The benchmark palm oil contract for September delivery on the Bursa Malaysia Derivatives Exchange fell 3.25% to 4,555 ringgit ($1,032.65) per tonne by midday break, after Friday’s 4% decline.

Indonesia proposed raising palm oil export quotas and is considering increasing mandatory levels of biodiesel in fuel mixes to prop prices for farmers at a time when domestic palm oil inventories are high, a senior minister said on Saturday.

The proposal, combined with “spillover weakness” from rival oil prices on the Dalian market, is weighing on palm oil, a trader based in Kuala Lumpur said.

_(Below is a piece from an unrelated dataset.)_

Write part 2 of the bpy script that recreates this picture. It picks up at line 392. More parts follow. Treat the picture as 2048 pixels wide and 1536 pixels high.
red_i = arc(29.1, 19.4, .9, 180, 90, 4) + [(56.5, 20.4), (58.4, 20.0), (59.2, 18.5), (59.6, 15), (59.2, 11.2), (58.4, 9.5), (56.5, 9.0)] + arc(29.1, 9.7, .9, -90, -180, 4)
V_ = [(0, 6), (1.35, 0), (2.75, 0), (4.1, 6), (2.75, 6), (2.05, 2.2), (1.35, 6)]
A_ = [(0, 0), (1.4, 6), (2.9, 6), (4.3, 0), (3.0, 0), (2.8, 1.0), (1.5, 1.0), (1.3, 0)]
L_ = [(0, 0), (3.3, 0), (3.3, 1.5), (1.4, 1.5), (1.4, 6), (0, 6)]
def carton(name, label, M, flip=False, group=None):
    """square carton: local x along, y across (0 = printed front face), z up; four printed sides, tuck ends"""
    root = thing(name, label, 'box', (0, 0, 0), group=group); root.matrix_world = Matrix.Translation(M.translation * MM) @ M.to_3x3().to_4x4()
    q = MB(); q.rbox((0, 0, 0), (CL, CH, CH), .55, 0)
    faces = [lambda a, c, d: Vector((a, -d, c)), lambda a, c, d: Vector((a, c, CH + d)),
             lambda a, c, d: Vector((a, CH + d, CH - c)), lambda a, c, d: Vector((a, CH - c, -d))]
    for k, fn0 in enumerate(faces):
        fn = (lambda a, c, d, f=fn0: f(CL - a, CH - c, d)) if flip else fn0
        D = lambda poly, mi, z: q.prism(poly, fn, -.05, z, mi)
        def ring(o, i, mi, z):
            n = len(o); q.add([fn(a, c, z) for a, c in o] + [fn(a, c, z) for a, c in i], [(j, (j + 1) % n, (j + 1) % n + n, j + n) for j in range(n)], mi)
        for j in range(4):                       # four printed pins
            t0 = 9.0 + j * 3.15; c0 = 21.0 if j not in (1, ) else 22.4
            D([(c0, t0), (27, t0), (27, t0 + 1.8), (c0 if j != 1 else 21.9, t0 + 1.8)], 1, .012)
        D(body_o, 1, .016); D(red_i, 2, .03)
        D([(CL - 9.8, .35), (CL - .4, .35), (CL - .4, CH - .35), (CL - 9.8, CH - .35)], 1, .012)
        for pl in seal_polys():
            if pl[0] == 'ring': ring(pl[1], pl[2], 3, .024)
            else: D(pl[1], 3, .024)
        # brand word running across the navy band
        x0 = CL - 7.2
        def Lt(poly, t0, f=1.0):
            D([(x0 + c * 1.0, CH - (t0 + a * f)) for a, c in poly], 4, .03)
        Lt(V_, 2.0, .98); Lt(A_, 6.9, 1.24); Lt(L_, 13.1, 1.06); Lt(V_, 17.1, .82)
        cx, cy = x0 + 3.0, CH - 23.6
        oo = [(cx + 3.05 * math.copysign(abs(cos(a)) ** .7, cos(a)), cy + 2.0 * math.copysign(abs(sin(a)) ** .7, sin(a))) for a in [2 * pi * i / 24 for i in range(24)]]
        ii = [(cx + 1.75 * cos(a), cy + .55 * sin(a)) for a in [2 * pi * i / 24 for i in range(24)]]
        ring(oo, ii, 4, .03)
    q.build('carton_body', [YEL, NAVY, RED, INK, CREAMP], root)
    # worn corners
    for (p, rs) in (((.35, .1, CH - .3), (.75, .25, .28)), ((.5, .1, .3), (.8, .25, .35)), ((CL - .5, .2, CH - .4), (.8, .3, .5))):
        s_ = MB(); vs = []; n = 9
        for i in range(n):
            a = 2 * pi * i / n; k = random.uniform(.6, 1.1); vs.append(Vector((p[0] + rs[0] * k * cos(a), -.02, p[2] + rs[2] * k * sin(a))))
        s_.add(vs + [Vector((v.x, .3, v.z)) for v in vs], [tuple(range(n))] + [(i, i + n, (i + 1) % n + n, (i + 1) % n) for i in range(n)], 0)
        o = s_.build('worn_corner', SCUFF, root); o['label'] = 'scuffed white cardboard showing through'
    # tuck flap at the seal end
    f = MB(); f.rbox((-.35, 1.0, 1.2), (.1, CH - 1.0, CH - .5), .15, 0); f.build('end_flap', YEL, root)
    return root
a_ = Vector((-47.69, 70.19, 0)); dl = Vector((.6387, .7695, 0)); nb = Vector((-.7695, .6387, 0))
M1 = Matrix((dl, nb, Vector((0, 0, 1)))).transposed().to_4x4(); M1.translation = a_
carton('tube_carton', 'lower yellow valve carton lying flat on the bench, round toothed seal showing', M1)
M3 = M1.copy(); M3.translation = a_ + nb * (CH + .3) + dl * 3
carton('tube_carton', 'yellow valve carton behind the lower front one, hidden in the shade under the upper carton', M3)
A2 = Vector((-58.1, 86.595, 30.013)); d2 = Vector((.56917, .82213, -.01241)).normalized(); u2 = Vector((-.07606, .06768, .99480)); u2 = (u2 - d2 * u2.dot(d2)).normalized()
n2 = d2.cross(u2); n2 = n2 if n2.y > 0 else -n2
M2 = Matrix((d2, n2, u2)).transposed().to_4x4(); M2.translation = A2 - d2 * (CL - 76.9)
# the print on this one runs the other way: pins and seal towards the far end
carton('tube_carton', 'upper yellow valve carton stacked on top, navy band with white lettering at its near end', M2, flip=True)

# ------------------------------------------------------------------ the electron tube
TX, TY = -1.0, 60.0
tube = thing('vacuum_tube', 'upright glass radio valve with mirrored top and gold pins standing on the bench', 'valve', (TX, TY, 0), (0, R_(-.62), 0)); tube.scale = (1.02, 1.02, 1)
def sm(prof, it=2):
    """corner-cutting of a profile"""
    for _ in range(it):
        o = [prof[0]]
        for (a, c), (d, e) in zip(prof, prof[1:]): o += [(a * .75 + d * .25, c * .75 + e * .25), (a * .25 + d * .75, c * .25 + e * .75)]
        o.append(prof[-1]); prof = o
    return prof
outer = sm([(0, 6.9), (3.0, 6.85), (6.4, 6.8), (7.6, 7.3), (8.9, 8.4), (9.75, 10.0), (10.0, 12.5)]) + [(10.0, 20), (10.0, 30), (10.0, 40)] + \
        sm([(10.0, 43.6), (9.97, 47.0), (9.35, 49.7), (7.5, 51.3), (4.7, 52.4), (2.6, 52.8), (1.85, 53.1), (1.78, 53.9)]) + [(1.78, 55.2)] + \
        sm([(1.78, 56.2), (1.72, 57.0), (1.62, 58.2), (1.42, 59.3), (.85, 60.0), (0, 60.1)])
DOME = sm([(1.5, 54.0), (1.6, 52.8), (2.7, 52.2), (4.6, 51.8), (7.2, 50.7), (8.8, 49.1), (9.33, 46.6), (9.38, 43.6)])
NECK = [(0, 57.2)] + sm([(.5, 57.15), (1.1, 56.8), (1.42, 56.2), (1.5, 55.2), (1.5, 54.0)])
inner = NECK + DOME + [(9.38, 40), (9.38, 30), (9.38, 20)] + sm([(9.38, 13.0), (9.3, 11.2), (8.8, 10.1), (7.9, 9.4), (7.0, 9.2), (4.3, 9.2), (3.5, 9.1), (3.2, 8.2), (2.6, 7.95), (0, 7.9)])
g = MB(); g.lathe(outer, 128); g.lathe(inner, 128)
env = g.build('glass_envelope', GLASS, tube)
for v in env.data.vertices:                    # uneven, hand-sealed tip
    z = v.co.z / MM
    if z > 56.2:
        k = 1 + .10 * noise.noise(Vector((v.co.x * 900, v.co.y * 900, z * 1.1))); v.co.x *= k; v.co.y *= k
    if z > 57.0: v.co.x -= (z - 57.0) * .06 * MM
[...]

Palm oil may stabilize around 4,588 ringgit

Dalian’s most-active soyoil contract fell 2.03%, while its palm oil contract slipped 2.31%. Palm oil is affected by price movements in related oils as they compete for a share in the global vegetable oils market.

Some market participants are also concerned about a palm oil stock rebuild in Malaysia amid expectation of higher production and sluggish export data, the trader added.

Exports of Malaysian palm oil products for June fell 7.4% on monthly basis to 1.23 tonnes, cargo surveyor Societe Generale de Surveillance said on Friday.

Palm oil may stabilize around a support at 4,588 ringgit per tonne, and test a resistance at 4,742 ringgit thereafter, Reuters technical analyst Wang Tao said.